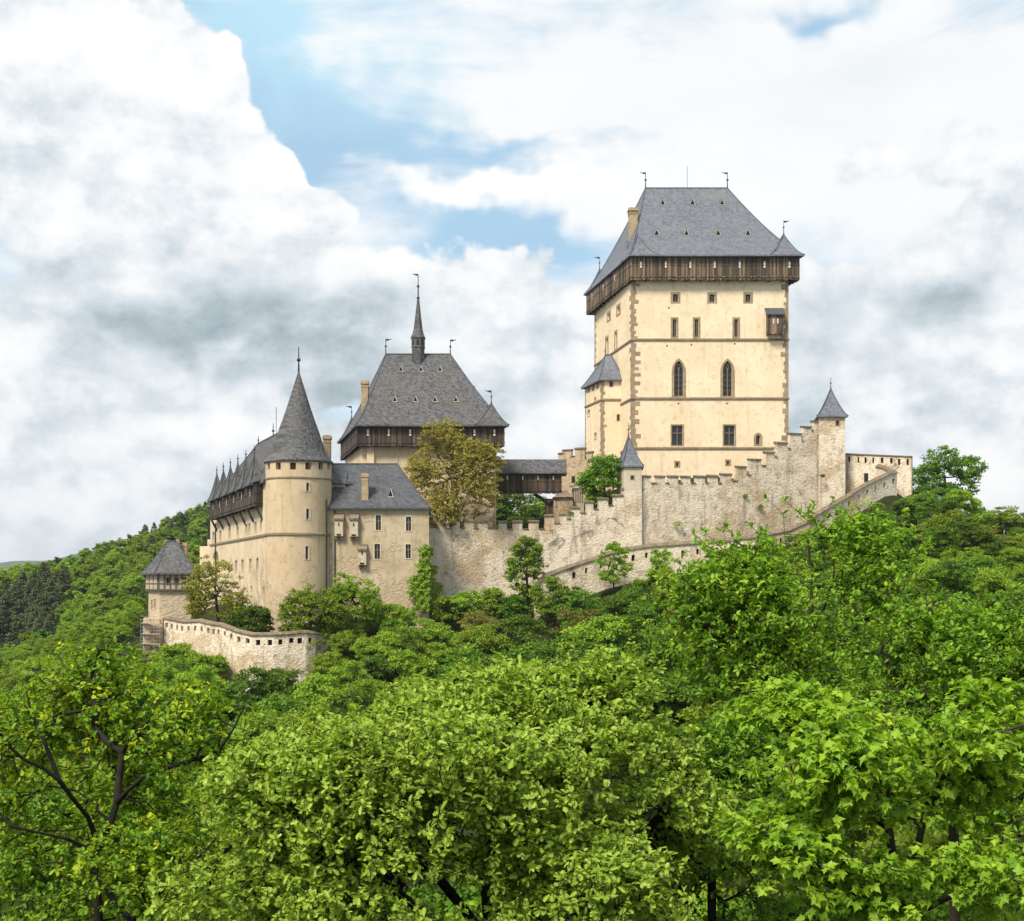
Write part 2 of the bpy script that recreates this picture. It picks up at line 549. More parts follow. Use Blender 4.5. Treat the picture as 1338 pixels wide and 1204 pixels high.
...
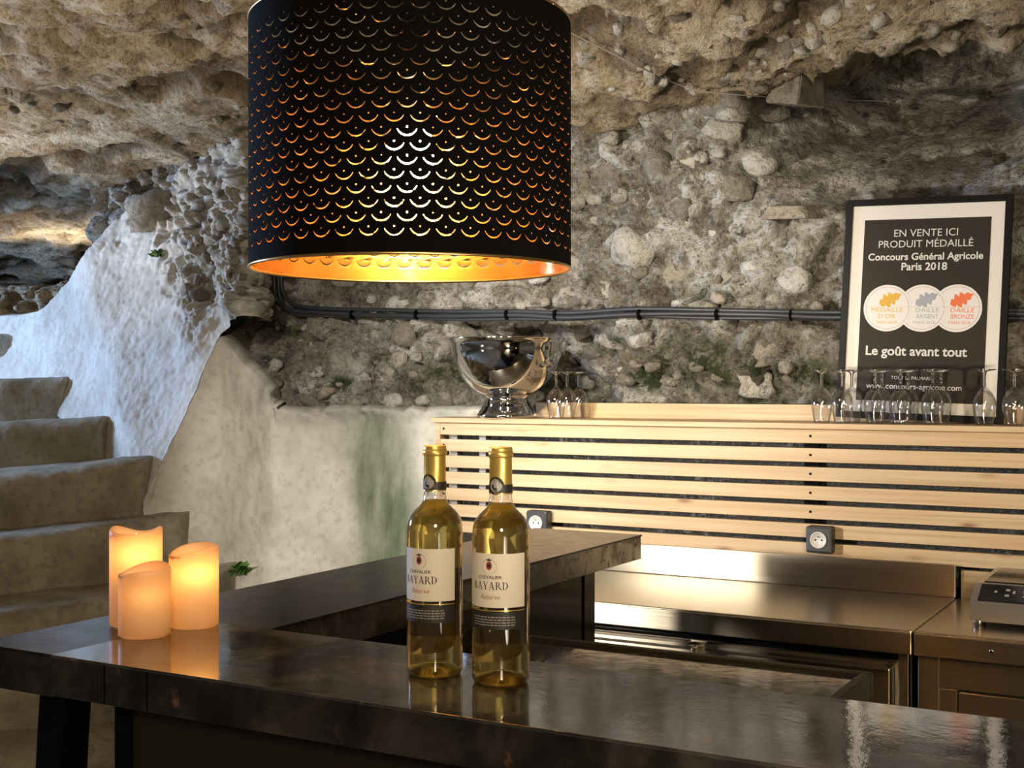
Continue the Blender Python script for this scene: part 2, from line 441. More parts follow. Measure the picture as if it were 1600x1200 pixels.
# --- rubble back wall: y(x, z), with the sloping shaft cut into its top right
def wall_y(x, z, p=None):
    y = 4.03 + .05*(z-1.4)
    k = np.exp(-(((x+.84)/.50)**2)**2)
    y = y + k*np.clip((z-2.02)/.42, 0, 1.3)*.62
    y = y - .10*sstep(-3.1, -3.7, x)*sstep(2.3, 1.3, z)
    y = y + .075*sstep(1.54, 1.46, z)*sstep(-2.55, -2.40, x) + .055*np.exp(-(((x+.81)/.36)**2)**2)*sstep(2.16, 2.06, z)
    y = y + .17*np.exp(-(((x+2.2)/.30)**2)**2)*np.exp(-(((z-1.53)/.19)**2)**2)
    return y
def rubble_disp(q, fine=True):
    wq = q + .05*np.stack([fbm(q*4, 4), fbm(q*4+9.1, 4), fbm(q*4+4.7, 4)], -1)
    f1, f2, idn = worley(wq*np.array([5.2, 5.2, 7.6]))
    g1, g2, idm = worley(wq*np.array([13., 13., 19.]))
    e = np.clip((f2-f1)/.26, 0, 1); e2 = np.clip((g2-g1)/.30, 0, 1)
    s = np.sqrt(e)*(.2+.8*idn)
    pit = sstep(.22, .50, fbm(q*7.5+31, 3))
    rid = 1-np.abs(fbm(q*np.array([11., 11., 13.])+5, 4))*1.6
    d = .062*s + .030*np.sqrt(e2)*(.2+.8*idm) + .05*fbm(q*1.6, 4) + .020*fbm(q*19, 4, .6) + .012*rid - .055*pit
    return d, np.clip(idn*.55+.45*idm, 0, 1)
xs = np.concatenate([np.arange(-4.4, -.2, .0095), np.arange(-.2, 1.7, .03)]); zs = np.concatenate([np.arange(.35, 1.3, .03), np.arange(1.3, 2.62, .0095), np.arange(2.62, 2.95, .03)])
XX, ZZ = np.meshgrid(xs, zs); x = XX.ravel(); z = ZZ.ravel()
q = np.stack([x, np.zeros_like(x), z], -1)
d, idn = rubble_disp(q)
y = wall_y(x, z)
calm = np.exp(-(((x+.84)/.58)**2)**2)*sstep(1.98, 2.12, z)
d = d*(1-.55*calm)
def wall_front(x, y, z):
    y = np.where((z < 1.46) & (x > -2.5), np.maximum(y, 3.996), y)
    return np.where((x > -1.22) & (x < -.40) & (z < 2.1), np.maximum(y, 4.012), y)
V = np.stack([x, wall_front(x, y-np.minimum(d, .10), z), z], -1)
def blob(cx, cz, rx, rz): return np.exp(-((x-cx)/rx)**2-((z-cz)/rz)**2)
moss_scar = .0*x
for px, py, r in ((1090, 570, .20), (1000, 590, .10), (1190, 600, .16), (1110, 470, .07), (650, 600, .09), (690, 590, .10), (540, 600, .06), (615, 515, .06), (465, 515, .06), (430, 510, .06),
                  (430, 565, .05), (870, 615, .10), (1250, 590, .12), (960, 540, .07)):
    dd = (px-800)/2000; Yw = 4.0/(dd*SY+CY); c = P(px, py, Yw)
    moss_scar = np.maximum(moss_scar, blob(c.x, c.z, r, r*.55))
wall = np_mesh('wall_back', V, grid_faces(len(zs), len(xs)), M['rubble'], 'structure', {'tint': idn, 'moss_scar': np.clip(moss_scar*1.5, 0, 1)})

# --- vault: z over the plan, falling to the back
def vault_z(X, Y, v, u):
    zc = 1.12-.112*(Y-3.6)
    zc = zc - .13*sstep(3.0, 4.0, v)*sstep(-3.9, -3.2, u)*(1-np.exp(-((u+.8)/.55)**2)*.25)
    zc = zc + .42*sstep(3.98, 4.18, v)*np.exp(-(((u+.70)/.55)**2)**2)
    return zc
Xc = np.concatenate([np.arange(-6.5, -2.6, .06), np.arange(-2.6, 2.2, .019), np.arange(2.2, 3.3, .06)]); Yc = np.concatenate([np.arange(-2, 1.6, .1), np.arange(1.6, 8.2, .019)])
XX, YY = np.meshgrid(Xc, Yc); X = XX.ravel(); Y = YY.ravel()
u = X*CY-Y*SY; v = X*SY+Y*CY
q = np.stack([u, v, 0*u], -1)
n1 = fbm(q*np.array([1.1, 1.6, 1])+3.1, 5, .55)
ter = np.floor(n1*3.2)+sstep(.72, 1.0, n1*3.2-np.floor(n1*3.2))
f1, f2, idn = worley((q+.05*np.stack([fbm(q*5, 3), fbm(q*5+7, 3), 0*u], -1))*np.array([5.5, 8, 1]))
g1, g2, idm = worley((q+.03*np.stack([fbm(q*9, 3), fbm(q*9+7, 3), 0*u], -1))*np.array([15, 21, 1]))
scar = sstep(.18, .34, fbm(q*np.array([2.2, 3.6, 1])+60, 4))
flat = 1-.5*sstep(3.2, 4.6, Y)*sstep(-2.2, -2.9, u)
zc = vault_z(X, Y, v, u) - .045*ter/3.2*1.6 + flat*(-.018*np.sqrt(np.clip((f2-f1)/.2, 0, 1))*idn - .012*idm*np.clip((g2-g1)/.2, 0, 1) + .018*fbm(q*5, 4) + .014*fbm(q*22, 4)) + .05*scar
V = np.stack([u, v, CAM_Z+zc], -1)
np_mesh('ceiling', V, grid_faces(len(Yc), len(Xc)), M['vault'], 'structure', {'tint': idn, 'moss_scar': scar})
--
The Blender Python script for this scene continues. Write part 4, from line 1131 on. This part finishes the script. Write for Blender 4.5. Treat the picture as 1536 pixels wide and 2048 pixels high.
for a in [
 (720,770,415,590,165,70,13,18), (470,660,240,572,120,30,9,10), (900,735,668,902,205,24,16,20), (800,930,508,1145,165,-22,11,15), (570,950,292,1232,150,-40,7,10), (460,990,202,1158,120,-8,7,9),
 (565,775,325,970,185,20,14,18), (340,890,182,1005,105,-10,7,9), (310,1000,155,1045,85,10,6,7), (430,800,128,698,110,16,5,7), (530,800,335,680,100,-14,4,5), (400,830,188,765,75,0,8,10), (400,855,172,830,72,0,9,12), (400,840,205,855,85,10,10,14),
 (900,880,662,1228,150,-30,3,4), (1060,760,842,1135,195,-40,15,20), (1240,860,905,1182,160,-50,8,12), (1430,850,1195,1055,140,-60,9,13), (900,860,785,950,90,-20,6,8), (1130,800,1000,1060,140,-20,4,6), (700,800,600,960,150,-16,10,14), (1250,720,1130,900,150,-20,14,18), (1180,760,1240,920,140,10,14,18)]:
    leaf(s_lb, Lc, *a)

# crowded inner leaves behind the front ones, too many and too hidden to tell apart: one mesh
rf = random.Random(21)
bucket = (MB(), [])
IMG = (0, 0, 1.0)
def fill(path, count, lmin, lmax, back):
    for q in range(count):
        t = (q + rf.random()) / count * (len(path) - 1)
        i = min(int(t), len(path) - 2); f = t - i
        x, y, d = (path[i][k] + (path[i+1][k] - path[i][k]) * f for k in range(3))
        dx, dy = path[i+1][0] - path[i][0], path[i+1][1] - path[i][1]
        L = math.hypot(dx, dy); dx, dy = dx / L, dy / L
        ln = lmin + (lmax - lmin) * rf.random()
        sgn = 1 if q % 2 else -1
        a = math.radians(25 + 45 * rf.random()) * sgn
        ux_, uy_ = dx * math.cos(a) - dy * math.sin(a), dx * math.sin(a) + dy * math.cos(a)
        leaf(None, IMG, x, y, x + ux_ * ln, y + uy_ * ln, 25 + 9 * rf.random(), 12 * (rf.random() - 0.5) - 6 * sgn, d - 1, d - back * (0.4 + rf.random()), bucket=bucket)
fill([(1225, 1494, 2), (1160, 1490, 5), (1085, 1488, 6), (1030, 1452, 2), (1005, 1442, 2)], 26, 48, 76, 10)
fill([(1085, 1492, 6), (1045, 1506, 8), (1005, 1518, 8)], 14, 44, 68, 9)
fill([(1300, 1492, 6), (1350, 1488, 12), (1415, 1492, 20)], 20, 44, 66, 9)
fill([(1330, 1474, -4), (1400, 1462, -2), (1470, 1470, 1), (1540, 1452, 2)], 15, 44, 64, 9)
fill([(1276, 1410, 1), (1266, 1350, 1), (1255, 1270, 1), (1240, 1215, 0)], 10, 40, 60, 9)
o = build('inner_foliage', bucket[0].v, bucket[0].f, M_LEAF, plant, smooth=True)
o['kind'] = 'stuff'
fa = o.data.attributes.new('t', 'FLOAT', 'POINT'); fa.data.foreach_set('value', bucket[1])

Your task ▸
Using the data above, copy each line that contains "from".

Correct output ▸
Continue the Blender Python script for this scene: part 2, from line 441. More parts follow. Measure the picture as if it were 1600x1200 pixels.
The Blender Python script for this scene continues. Write part 4, from line 1131 on. This part finishes the script. Write for Blender 4.5. Treat the picture as 1536 pixels wide and 2048 pixels high.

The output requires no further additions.